Huygens’in kütleçekime ilişkin hiçbir dönemde etkili olmayan görüşleri bugün de bilim tarihinin konusu olmaktan öteye gidemiyor. Ancak dönen cisimlerin dinamiğine ve ışığın doğasına ilişkin düşünceleri çağdaş fiziğin gelişimi açısından önemli katkılar olarak değerlendirilirken, 18.yy’da hak ettiği ilgiyi toplayamayan Huygens’in çalışmalarının Galilei ile Newton arasında yaşamış en önemli fizik bilgini olarak anılmasına yetecek değerde olduğu bugün kabul edilmektedir.
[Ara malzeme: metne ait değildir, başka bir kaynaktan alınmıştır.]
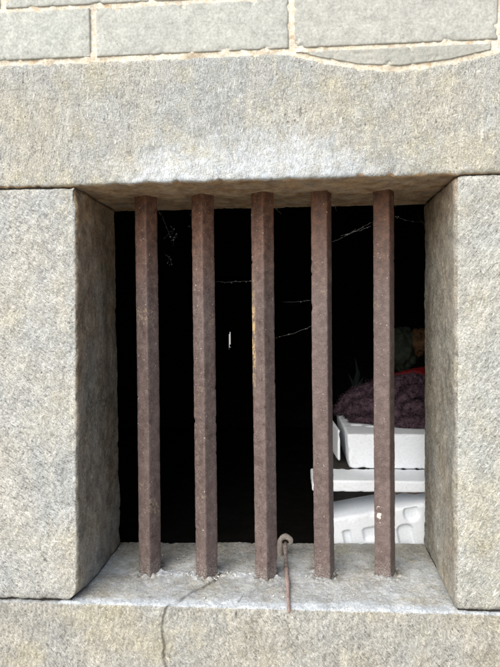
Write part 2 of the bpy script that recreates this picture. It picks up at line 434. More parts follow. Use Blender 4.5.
# ---- sill
zs_bot = Z0-.20
c = {}
for i, x in ((0, XL), (1, XR)):
    c[(i,0,1)] = on_line(BL, BR, x); b = on_line(BLb, BRb, x); c[(i,1,1)] = Vector((x, D+.012, b.z+(b.z-c[(i,0,1)].z)*.05))
    c[(i,0,0)] = Vector((x, 0, zs_bot)); c[(i,1,0)] = Vector((x, D+.012, zs_bot))
cs = tri(c)
def sill_pt(u, v_):      # photo point on the sill's top -> world, by intersecting the sloping top
    y = 0.
    for _ in range(30):
        p = at(u, v_, y); z = on_line(BL, BR, p.x).z*(1-y/D)+on_line(BLb, BRb, p.x).z*(y/D)
        y += (z-p.z)*-.6 if False else (p.z-z)*1.2
        y = min(max(y, -.01), D+.01)
    return at(u, v_, y)
crk = [sill_pt(222,573), sill_pt(214,581), sill_pt(205,586), sill_pt(192,592), sill_pt(180,600), sill_pt(171,603), at(168,606.5,0), at(166,610,0)]
crk += [at(164,617,0), at(162,630,0), at(165,645,0), at(164,655,0), at(168,680,0), at(160,720,0)]
crk2 = [sill_pt(243,596), sill_pt(237,604), at(236,613,0), at(237,620,0)]
def polyd(p, pts):
    best = 9
    for a_, b_ in zip(pts, pts[1:]):
        ab = b_-a_; t = max(0, min(1, (p-a_).dot(ab)/ab.length_squared)); best = min(best, (a_+ab*t-p).length)
    return best
BARS = [((146,197),(150,576),33,0), ((203,197),(206.5,578),41,0), ((262.5,196),(266,580),39.5,0), ((321,195),(324.5,579),20,0), ((383,192),(385.5,578),27,0)]
def crack_at(p):
    q = p + Vector((.0012*fbm(p*90, 3), 0, .0012*fbm(p*90+Vector((5,0,0)), 3)))
    d1 = polyd(q, crk) if abs(p.x-crk[4].x) < .12 else 9
    d2 = polyd(q, crk2) if abs(p.x-crk2[0].x) < .03 else 9
    return d1, d2
BASE = []
for top, bot, al, _ in BARS:
    BASE.append(sill_pt(bot[0], bot[1]-4))
def sill_post(p, d):
    p = p.copy()
    if p.z > Z0-.16 and p.y < .12:
        d1, d2 = crack_at(p)
        dep = max(0, 1-d1/.0024)*.004 + max(0, 1-d2/.002)*.002
        p -= d*dep
    if d.z > .5:
        for b in BASE:                                   # raised ring of lead and cement round each bar
            r = math.hypot(p.x-b.x, p.y-b.y)
            p.z += .0045*math.exp(-((r-.017)/.008)**2)*(.5+1.3*fbm(p*100, 3))
        if BASE[0].x < p.x < BASE[2].x+.01:
            p.z += .0025*math.exp(-((p.y-BASE[0].y+.004)/.007)**2)*max(0, .5+fbm(p*110, 3))
        p.z -= .0035*sstep(.02, 0, p.y)*max(0, .3+fbm(Vector((p.x*25, 0, 0)), 3))
    elif d.y < -.5:
        p.y += .0010*noise.noise(Vector((p.x*210, p.z*90, 7)))
    return p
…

• YAPITLAR (başlıca): De circuli magnitudiene inventa, 1654, (‘Daire Alanının Bulunması Üstüne”); Systema Saturnium, 1659, (“Satürn Sistemi”); Tractaet handelende von Reeckening in Speelen van Geluck, 1660, (“Şans Oyunlarında Hesaplama Yöntemleri”); Horologium os-cillatiorium, 1673, (“Sarkaçlı Saatler”); Traite de la Lumiere, 1690, (“Işık Üstüne İnceleme”); Discours de la Pesanteur, 1690, (“Yerçekiminin Nedeni Üstüne Konuşma”); Oeuvres completes de Christiaan Huygens, 22 cilt, 1888-1950, (“Christiaan Huygens’in Tüm Yapıtları”).